Bekannt wurde er durch Carmen Schammas, eine libanesische Astrologin, die mit Horoskopen Zehntausende Fol­lo­wer*­in­nen auf ihren Kanälen gewinnen konnte. Sie stellte Munther auf Youtube als „der weise Mann“ und „die Herrlichkeit des Lichts“ vor.

Wie es sich für Gesandte Gottes gehört, hat er eine Geschichte übernatürlicher Herkunft: Das „göttliche Licht“ habe den Himmel bedeckt, als er von einer Reise aus einem westlichen Land – wahrscheinlich Deutschland – in den Libanon kam. Der „Gesandte der Venus“ soll die Menschheit vor „den vielen Problemen retten, mit denen die Welt konfrontiert ist“, unter anderem vor Kentucky Fried Chicken.

Die „Religion“, auf die sich der „Gesandte“ bezieht, heißt Ching Hai. In dessen Zentrum steht das „innere Licht“, das durch Meditation erreicht werden soll. Der Kult ist benannt nach einer vietnamesischen Spirituellen und Geschäftsfrau, die eine geschätzte Anhängerschaft von zwei Millionen Menschen weltweit hat.

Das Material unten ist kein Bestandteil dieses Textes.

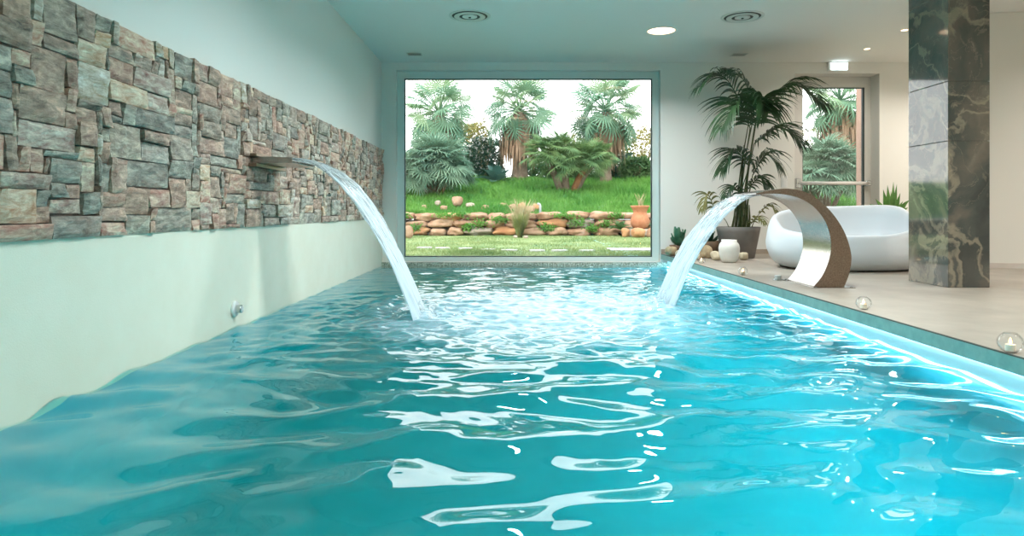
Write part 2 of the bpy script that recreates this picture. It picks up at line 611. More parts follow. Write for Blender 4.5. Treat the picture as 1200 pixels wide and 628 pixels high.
# short partition seen to the right of the pillar
m = MB()
pa, pb = Vector((4.74, 7.02, 0)), Vector((XO - 0.002, 6.55, 0))
nrm = Vector((-(pb - pa).y, (pb - pa).x, 0)).normalized() * 0.18
pts = [pa, pb, pb + nrm, pa + nrm]
m.add([(p.x, p.y, z) for z in (0.0, CEIL - 0.001) for p in pts],
      [(0, 3, 2, 1), (4, 5, 6, 7), (0, 1, 5, 4), (1, 2, 6, 5), (2, 3, 7, 6), (3, 0, 4, 7)])
tag(m.build('wall_right', M['paint']), 'white partition wall right of the marble pillar', 'wall', kind='structure')
m = MB()
dn = -nrm.normalized()
q = [pa + dn * 0.015, pb + dn * 0.015, pb, pa]
m.add([(p.x, p.y, z) for z in (0.0, 0.055) for p in q],
      [(0, 3, 2, 1), (4, 5, 6, 7), (0, 1, 5, 4), (1, 2, 6, 5), (2, 3, 7, 6), (3, 0, 4, 7)])
tag(m.build('baseboard_right', M['baseboard_white']), kind='structure')

tag(boxobj('ceiling', (XL - 0.25, YB0 - 0.2, CEIL), (XO + 0.2, D + BT, CEIL + 0.2), M['ceiling']),
    'white ceiling over the pool and the deck', 'ceiling', kind='structure')
tag(boxobj('floor', (XE + 0.012, YB0, -0.07), (XO, D, 0.0), M['floor']),
    'beige stone deck to the right of the pool', 'floor', kind='structure')
tag(boxobj('trim_1', (XE, YB0, -0.072), (XE + 0.012, D, -0.004), M['coping']),
    'grey green edge strip of the deck above the lit waterline', 'coping', kind='structure')
tag(boxobj('trim_2', (XE + 0.002, YB0, -0.004), (XE + 0.014, D, 0.0015), M['vent_dark']), kind='structure')
m = MB()
m.box((WX1 + 0.01, D - 0.014, 0), (DX0, D, 0.065))
m.box((DX1, D - 0.014, 0), (XO, D, 0.065))
tag(m.build('baseboard_back', M['baseboard']), kind='structure')
# ledge of pebbles between the window and the water
tag(boxobj('trim_3', (XL + 0.012, D - 0.07, WZ - 0.3), (XE + 0.08, D - 0.001, -0.115), M['ledge']),
    'narrow pebble ledge between window and water', 'ledge', kind='structure')

# pool basin: one continuous lining with rounded corners between floor and sides
PD = -1.45
CR = 0.55
pa_ = [(XL + 0.012, WZ - 0.0505)]
pa_ += [(XL + 0.012 + CR - CR * math.cos(a), PD + CR - CR * math.sin(a)) for a in np.linspace(0, PI / 2, 12)]
pa_ += [(XR - CR + CR * math.sin(a), PD + CR - CR * math.cos(a)) for a in np.linspace(0, PI / 2, 12)]
pa_ += [(XR, -0.0725)]
pb_ = [(XR + 0.15, -0.0725), (XR + 0.15, PD - 0.15), (XL, PD - 0.15), (XL, WZ - 0.0505)]
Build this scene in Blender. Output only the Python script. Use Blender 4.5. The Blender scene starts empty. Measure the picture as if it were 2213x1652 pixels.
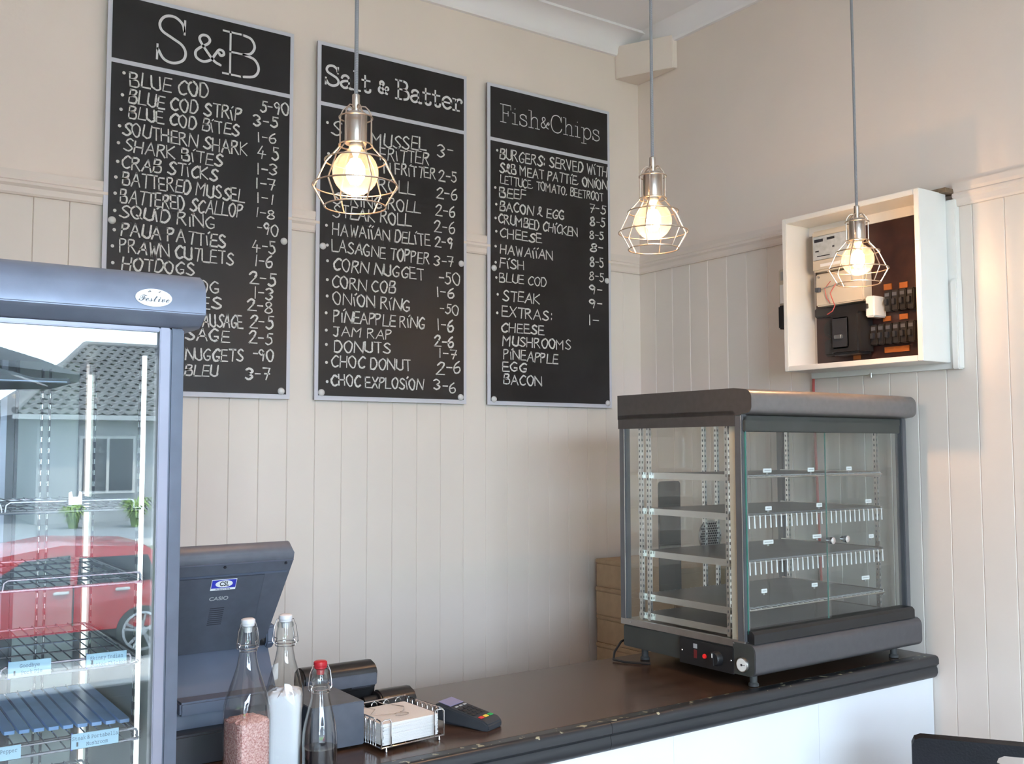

Die vermögende Unternehmerin Ching Hai besitzt ein Modeunternehmen und die vegane Restaurantkette „Loving Hut“. Diese zählt mehr als 200 Filialen in den USA, Südamerika, Australien, Österreich und Deutschland. Es ist die größte vegane Kette weltweit. Kein Wunder also, dass der göttliche Bote nicht nur über Karma predigt, sondern auch eine vierteilige Videoserie über Veganismus produziert hat.